Monday, August 17, 2015

Romance in Durango

Lovers on the lam
In Mexico can't avoid
Their persecutors.

"No llores, mi querida, Dios nos vigila, soon the horse will take us to Durango. Agarrame, mi vida, soon the desert will be gone..."

This curious song, delivered in an oddball time signature at that, feels like it came straight out of the Sam Peckinpah songbook. Like some curious combination of "The Getaway," "The Wild Bunch," "Pat Garrett & Billy the Kid" and "Bring Me the Head of Alfredo Garcia," this song from the 1976 album "Desire" is about two lovers and one guitar and a horse, on the run from some unidentified bad guys who want to kill them. They're wandering through Mexico with the chilies drying in the sun, he and Magdalena.

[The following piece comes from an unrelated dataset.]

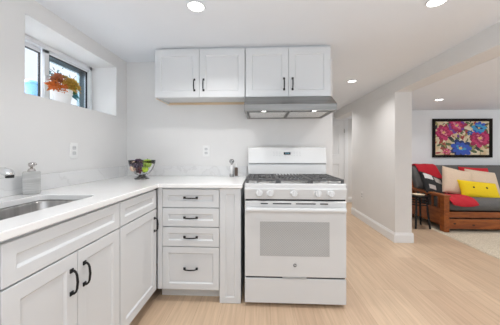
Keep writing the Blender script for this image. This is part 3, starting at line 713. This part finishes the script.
def pillow(name, w, h, t, m, label, loc, rot, corner=.13, patches=()):
    bm = new(); n_ = 16; top, bot = [], []
    for i in range(n_+1):
        rt, rb = [], []
        for j in range(n_+1):
            u, v = 2*i/n_-1, 2*j/n_-1
            x = u*w/2*(1-corner*(1-abs(v)**2)*abs(u)**3*.5-.0); y = v*h/2*(1-corner*(1-abs(u)**2)*abs(v)**3*.5)
            th = t/2*((1-abs(u)**2.4)*(1-abs(v)**2.4))**.45
            th += .006*noise.noise(Vector((u*2.5, v*2.5, w*9)))*(1 if th > .01 else 0)
            a = bm.verts.new((x, -th, y)); rt.append(a)
            rb.append(a if i in (0, n_) or j in (0, n_) else bm.verts.new((x, th, y)))
        top.append(rt); bot.append(rb)
    for i in range(n_):
        for j in range(n_):
            f = bm.faces.new([top[i][j], top[i+1][j], top[i+1][j+1], top[i][j+1]])
            for a, b_, c, d, mi in patches:
                if a <= i < b_ and c <= j < d: f.material_index = mi
            bm.faces.new([bot[i][j+1], bot[i+1][j+1], bot[i+1][j], bot[i][j]])
    o = obj(name, bm, m, loc=loc, rot=rot, smooth=True, sub=1)
    return tag(o, label, 'cushion')
R = math.radians
# x, y, z of centres; lean back on the mattress
pillow('throw_pillow', .50, .42, .13, [M['black_fab'], fabric('pale_patch', (.62, .60, .58)), fabric('taupe_patch', (.42, .37, .34))], 'black pillow with pale grey patchwork squares against the left arm', (2.84, 4.00, .615), (R(-34), R(20), R(14)),
       patches=((1, 6, 10, 14, 1), (6, 11, 6, 10, 0), (7, 12, 9, 13, 2), (12, 15, 4, 8, 1), (2, 6, 3, 6, 2)))
pillow('throw_pillow', .48, .47, .15, M['beige_fab'], 'beige linen pillow just left of the yellow pillow', (3.17, 3.96, .680), (R(-20), R(14), R(-4)))
pillow('throw_pillow', .52, .42, .13, M['red_fab2'], 'red pillow standing behind the beige and yellow pillows', (3.66, 4.19, .715), (R(-20), R(3), 0))
pillow('throw_pillow', .54, .42, .14, M['beige_fab'], 'beige linen pillow behind the right side of the yellow pillow', (3.60, 4.00, .675), (R(-22), R(8), R(3)))
yp = pillow('throw_pillow', .60, .30, .13, M['yellow_fab'], 'yellow lumbar pillow with small black dots, in front of the beige ones', (3.385, 3.82, .575), (R(-28), R(6), R(-2)))
for xx, zz in ((-.115, .012), (.075, .022)):
    b_ = obj('button', lathe(new(), [(0, .006), (.012, .005), (.016, 0)], 14), M['black_fab'], yp, loc=(xx, -.061, zz), rot=(PI/2, 0, 0), label='small black dot')
b_ = obj('stitched_patch', lathe(new(), [(0, .006), (.010, .004), (.016, 0)], 14), mat('patch_tan', (.6, .42, .16), .8), yp, loc=(-.03, -.053, -.062), rot=(PI/2, 0, 0), label='small tan stitched mark')

def cloth(name, rows, m, label, cat, thick=.012):
    """rows: list of lists of points"""
    bm = new(); g_ = [[bm.verts.new(p) for p in r_] for r_ in rows]
    for i in range(len(g_)-1):
        for j in range(len(g_[0])-1): bm.faces.new([g_[i][j], g_[i+1][j], g_[i+1][j+1], g_[i][j+1]])
    o = obj(name, bm, m, smooth=True)
    md = o.modifiers.new('s', 'SOLIDIFY'); md.thickness = thick; md.offset = 1
    md = o.modifiers.new('u', 'SUBSURF'); md.levels = 2; md.render_levels = 2
    return tag(o, label, cat)
# throw over the top left of the backrest
rows = []
oy, oz = 3.52, .012
for i in range(7):
    x = 2.735+.058*i
    w_ = .006*math.sin(i*2.1)
    rows.append([(x+.0, oy+.955, oz+.70), (x+.0, oy+.955, oz+.86), (x, oy+.90, oz+.945+w_), (x+.01, oy+.80, oz+.93+w_), (x+.02, oy+.745, oz+.83+w_), (x+.045, oy+.70-w_, oz+.735), (x+.055, oy+.675, oz+.70-.01*math.sin(i*1.3))])
cloth('throw_blanket', rows, M['red_fab'], 'dark red blanket draped over the left corner of the futon back', 'blanket')
# red cloth on the seat beside the arm
rows = []
for i in range(9):
    x = 2.735+.047*i; w_ = .008*math.sin(i*1.9); sl = .0045*i
    rows.append([(x+.03, oy+.42+sl, oz+.475+w_), (x+.02, oy+.28, oz+.482+w_), (x+.0, oy+.16, oz+.487+w_*.6), (x-.0, oy+.055, oz+.468+w_), (x+.01, oy+.003+w_, oz+.43-.002*i), (x+.02, oy-.006+w_*.7, oz+.395-.03*math.sin(i*.38))])
cloth('red_cloth', rows, M['red_fab'], 'crumpled red cloth on the seat edge beside the wooden arm', 'cloth')

# side table: small black metal stool between wall end and the futon arm
tb = thing('side_table', 'small black metal side table in front of the futon arm', 'side table', (2.46, 3.80, 0))
obj('table_top', lathe(new(), [(0, .475), (.125, .475), (.135, .480), (.135, .492), (0, .492)], 28), M['black'], tb)
for k in range(4):
    a = PI/4+k*PI/2; c_, s_ = math.cos(a), math.sin(a)
    obj('leg', tube(new(), [(.11*c_, .11*s_, .478), (.12*c_, .12*s_, .25), (.15*c_, .15*s_, .0)], .014, 8), M['black'], tb)
for z in (.44, .40, .36):
    obj('ring_brace', tube(new(), [(.125*math.cos(2*PI*k/24), .125*math.sin(2*PI*k/24), z) for k in range(24)], .007, 6, True), M['black'], tb)
cr = thing('tray', 'small cream tray on the black side table', 'tray', (2.46, 3.80, .492))
obj('tray_dish', lathe(new(), [(0, 0), (.07, 0), (.088, .018), (.084, .018), (.066, .005), (0, .005)], 24), mat('cream_ceramic', (.75, .62, .45), .4), cr)

# ------------------------------------------------------------------ painting
px0, px1, pz0, pz1, py = 3.175, 4.222, 1.067, 1.778, 4.52
pt = thing('framed_painting', 'dark-framed floral painting on the living room wall above the futon', 'painting', ((px0+px1)/2, py, (pz0+pz1)/2))
hw, hh, fw = (px1-px0)/2, (pz1-pz0)/2, .048
bm = new()
def fr_ring(ins, y): return [bm.verts.new(p) for p in ((-hw+ins, y, -hh+ins), (hw-ins, y, -hh+ins), (hw-ins, y, hh-ins), (-hw+ins, y, hh-ins))]
rr_ = [fr_ring(0, -.001), fr_ring(0, -.03), fr_ring(.012, -.034), fr_ring(fw-.012, -.026), fr_ring(fw, -.018), fr_ring(fw, -.006)]
for a, b_ in zip(rr_, rr_[1:]):
    for i in range(4): bm.faces.new([a[i], a[(i+1) % 4], b_[(i+1) % 4], b_[i]])
bm.faces.new(rr_[0])
obj('frame', bm, noisy(mat('dark_walnut', (.02, .012, .01), .75, Specular_IOR_Level=.2), (.006, .005, .004), (.012, .008, .006), (8, 8, 8)), pt)
cm = [noisy(mat('paint_cream', (.75, .62, .42), .7), (.70, .52, .30), (.85, .76, .58), (7, 7, 7), 4, 0, .4, .6), mat('paint_crimson', (.36, .008, .07), .6), mat('paint_pink', (.60, .03, .14), .6), mat('paint_rose', (.75, .22, .30), .6), mat('paint_blue', (.03, .09, .50), .6),
      mat('paint_sky', (.05, .33, .58), .6), mat('paint_navy', (.015, .03, .14), .6), mat('paint_green', (.10, .14, .05), .6), mat('paint_olive', (.36, .30, .10), .6), mat('paint_purple', (.20, .04, .30), .6), mat('paint_red', (.42, .06, .05), .6), mat('paint_yellow', (.8, .55, .15), .6), mat('paint_dark', (.04, .03, .035), .6)]
iw, ih = hw-fw, hh-fw
bm = new(); box(bm, -iw, iw, -.012, -.004, -ih, ih, 0)
cnt = [0]
def flat(pts, mi):
    cnt[0] += 1; y = -.0125-.0000120*cnt[0]
    out = [(max(-iw+.001, min(iw-.001, a)), max(-ih+.001, min(ih-.001, c))) for a, c in pts]
    vs = [bm.verts.new((a, y, c)) for a, c in out]
    try: bm.faces.new(vs).material_index = mi
    except Exception: pass
def petal(cx, cz, a, L, wd_, mi):
    d = (math.cos(a), math.sin(a)); n_ = (-d[1], d[0]); pts = []
    for t_, s_ in ((0, .15), (.25, .7), (.6, 1), (.88, .75), (1, .15), (1, -.15), (.88, -.75), (.6, -1), (.25, -.7), (0, -.15)):
        pts.append((cx+d[0]*L*t_+n_[0]*wd_*s_, cz+(d[1]*L*t_+n_[1]*wd_*s_)*.82))
    flat(pts, mi)
def flower(cx, cz, R_, cols, n_=9, seed=0):
    random.seed(seed)
    for L, mi in enumerate(cols):
        r_ = R_*(1-.24*L)
        for k in range(n_-L): petal(cx, cz, 2*PI*k/(n_-L)+L*.37+random.uniform(-.12, .12), r_*random.uniform(.85, 1.1), r_*.27, mi if (k+L) % 4 else cols[(L+1) % len(cols)])
    for k in range(5): petal(cx, cz, 2*PI*k/5, R_*.16, R_*.06, 11)
def leaf(u, v, a, L, mi): petal((u-.5)*2*iw, (.5-v)*2*ih, math.radians(a), L, L*.22, mi)
random.seed(11)
for u, v, a, L, mi in ((.30, .30, 40, .16, 8), (.27, .45, -60, .15, 7), (.12, .60, -70, .14, 8), (.18, .62, -120, .12, 10), (.42, .38, -50, .14, 8), (.46, .12, 10, .15, 7), (.50, .22, -30, .14, 7), (.55, .45, 60, .13, 8), (.62, .50, 20, .14, 8), (.35, .60, 130, .15, 12), (.33, .70, 170, .14, 7),
                       (.70, .62, -100, .16, 7), (.74, .70, -60, .15, 12), (.78, .70, -130, .16, 8), (.92, .62, -80, .16, 8), (.90, .75, 60, .12, 10), (.64, .86, -20, .14, 7), (.30, .88, 10, .14, 12), (.10, .80, 40, .13, 10), (.07, .68, 60, .14, 10), (.22, .85, 160, .13, 10), (.17, .93, 20, .13, 8), (.80, .14, 20, .12, 7), (.90, .16, 40, .12, 8), (.73, .18, 150, .10, 7), (.52, .56, 110, .10, 10), (.44, .52, 100, .10, 9), (.58, .38, 90, .10, 10), (.95, .45, 10, .10, 7), (.04, .45, 190, .10, 8), (.05, .12, 120, .10, 8), (.36, .16, -90, .12, 8)):
    leaf(u, v, a, L, mi)
for u, v0_, v1 in ((.83, .62, 1.0), (.20, .45, .85)):
    flat([((u-.5)*2*iw-.004, (.5-v0_)*2*ih), ((u-.5)*2*iw+.004, (.5-v0_)*2*ih), ((u-.49)*2*iw+.004, (.5-v1)*2*ih), ((u-.49)*2*iw-.004, (.5-v1)*2*ih)], 7)
F = lambda u, v: ((u-.5)*2*iw, (.5-v)*2*ih)
random.seed(21)
for k in range(95):
    u, v = random.random(), random.random()
    d_ = min(math.hypot(u-a, (v-b_)*.65) for a, b_ in ((.155, .33), (.40, .12), (.47, .80), (.83, .50), (.81, .20), (.21, .9)))
    if d_ < .24: leaf(u, v, random.uniform(0, 360), random.uniform(.05, .11), random.choice((7, 7, 8, 12, 10, 7)))
flower(*F(.155, .33), .175, [1, 2, 1, 3], 10, 1)
flower(*F(.40, .12), .175, [9, 1, 2, 3], 10, 2)
flower(*F(.47, .80), .205, [6, 4, 4, 5, 9], 9, 3)
flower(*F(.83, .50), .205, [1, 2, 1, 3], 11, 4)
flower(*F(.81, .20), .135, [4, 5, 5, 6], 9, 5)
flower(*F(.645, .34), .062, [6, 4, 5], 6, 6)
flower(*F(.21, .90), .09, [10, 3, 2], 7, 7)
obj('canvas', bm, cm, pt)

# look-alikes share a group
GROUPS = {'recessed_light': 'recessed ceiling lamps', 'base_cabinet': 'white shaker base cabinets', 'filler_cabinet': 'white shaker base cabinets', 'wall_cabinet': 'white shaker wall cabinets',
          'wall_outlet': 'white wall outlets', 'throw_pillow': 'throw pillows on the futon', 'grape_bunch': 'fruit in the bowl', 'apple': 'fruit in the bowl', 'peach': 'fruit in the bowl'}
for o in list(COL.objects):
    if o.parent is None and o.name.split('.')[0] in GROUPS and 'label' in o.keys(): o['group'] = GROUPS[o.name.split('.')[0]]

He sells his guitar to the baker's boy for some food and a hiding place, but says he'll get another. Don't worry, honey, he says, they'll go to Durango and leave the desert behind and dance the fandango. They travel past the Aztec ruins, and dream of church bells and the moon. He remembers his crime, but vaguely: did he shoot that guy in the cantina? No matter, it's happened, and we can't change the past. They plan to watch a bullfight and drink tequila in the old village of their ancestors, who rode with Pancho Villa into Torreon. They'll get married in the little church, and get dressed up, and then they'll have a reception watched over by God "with his serpent eyes of obsidian." But calamity strikes. His pursuers find him and shoot him from a distance. Wounded, he gives his gun to his sweetheart and bids her to aim well because they might not survive the night.